Most city governments open meetings with a dose of spirituality. South Pasadena will decide whether to do that, again.
By NEGAR TEKEEI
© St. Petersburg Times, published October 7, 2001
SOUTH PASADENA -- Public meetings in this small city haven't opened with prayer in years.
But in a proposal arising from the Sept. 11 terror attacks, commissioners will consider lifting a ban that has been in effect since 1993.
"Other cities do it and our United States senators and congressmen do it," said Wayne Barr, the South Pasadena commissioner who suggested the resolution. "I think with what's going on in the world right now, it's a good time to do it."
The City Commission -- the mayor and four commissioners -- will vote Tuesday.
Before 1993, the four commissioners would rotate the responsibility of leading the prayer every four months.
The prayer, Barr said, would be a non-denominational, generic invocation "for God to look out for us."
Mayor Fred Held said he did not think the resolution would pass because of the history of controversy surrounding the issue.
"It's a question of what goes best in your city, and in our city we've found over the years that that's the way to do it," said Held, who has served on the City Commission for nearly two decades.
In a state where it has common to have a moment of silence, an invocation or a prayer along with a recitation of the Pledge of Allegiance before meetings, South Pasadena's situation is a little rare.

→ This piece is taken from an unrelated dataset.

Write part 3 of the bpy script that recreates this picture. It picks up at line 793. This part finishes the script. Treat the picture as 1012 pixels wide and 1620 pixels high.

Indeed, some officials from other municipalities say prayer is a necessary part of conducting city business.
"You have no hope of doing the right thing and making the right decisions without God," said Ron Kitchen, mayor of Crystal River. "We recognize that we need God's guidance and direction and intervention more than ever at certain times."

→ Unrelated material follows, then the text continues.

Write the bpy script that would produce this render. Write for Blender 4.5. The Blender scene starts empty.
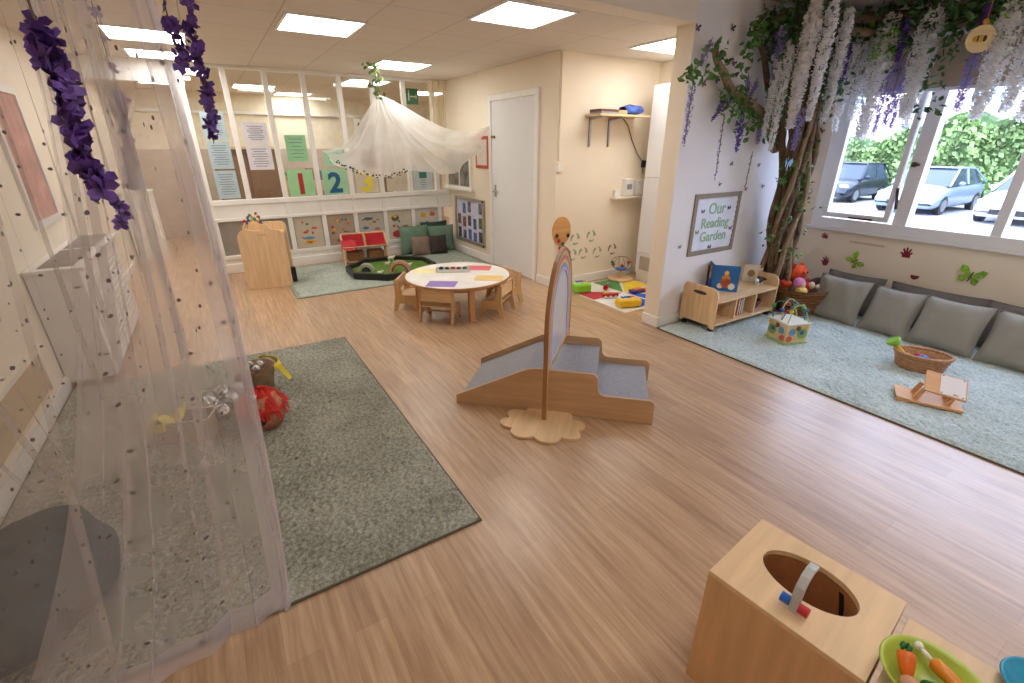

Mark Winn, St. Petersburg's chief assistant city attorney, said he was unaware of any controversy surrounding a prayer opening the regular City Council meetings. The city invites leaders from a variety of religious orders to lead the prayer at each meeting and, on the rare occasion that no member of the clergy is available, members of the council will sometimes say the prayer.
"There is no script," Winn said. "There is nothing they are required to say or prohibited from saying."
Jeanne Pugh, who led the movement against open prayer at South Pasadena meetings in 1993, said what officials and others say during the prayer is precisely the problem.
"There is no such thing as a generic prayer that would cover everything," she said. "Prayer is a such an important part of religion for a lot of people and always very personal and very private. It's not something to do in public and among nonbelievers."
Pugh, retired religion editor of the Times, acknowledges that prayer has become instilled in legislative bodies reaching to Congress. But, she says, that does not make the practice constitutional in a country that was built on the foundation of separating church and state.
And the debate goes on. In response to objections as well as, in many cases, encouragement, prayer and reverence at public meetings in Florida have taken a variety of forms -- from strictly religious invocations to moments of silence. The vast majority of city governments choose to include some form of spirituality in their meetings.
"Our country was developed to have these loyalties and to be "one nation under God,' " said Joan Runyon, the only other South Pasadena commissioner who has expressed support for Barr's proposal. "I think we need to get back to the basic American beliefs."
St. Petersburg's method of inviting leaders and members of every denomination to share an invocation before meetings has been largely successful, said Terri Scott, administrative services officer for St. Petersburg and the official in charge of coordinating each meeting's prayers.
"It sets the stage and the tone for the business that is to be conducted by seeking a higher power in order to make good decisions for our community," she said.
But for South Pasadena, the decision could rest not on the merits of faith but on the dynamics of a city.
"It all depends on what your city feels more comfortable with," Held said. "If it's not broken, don't fix it."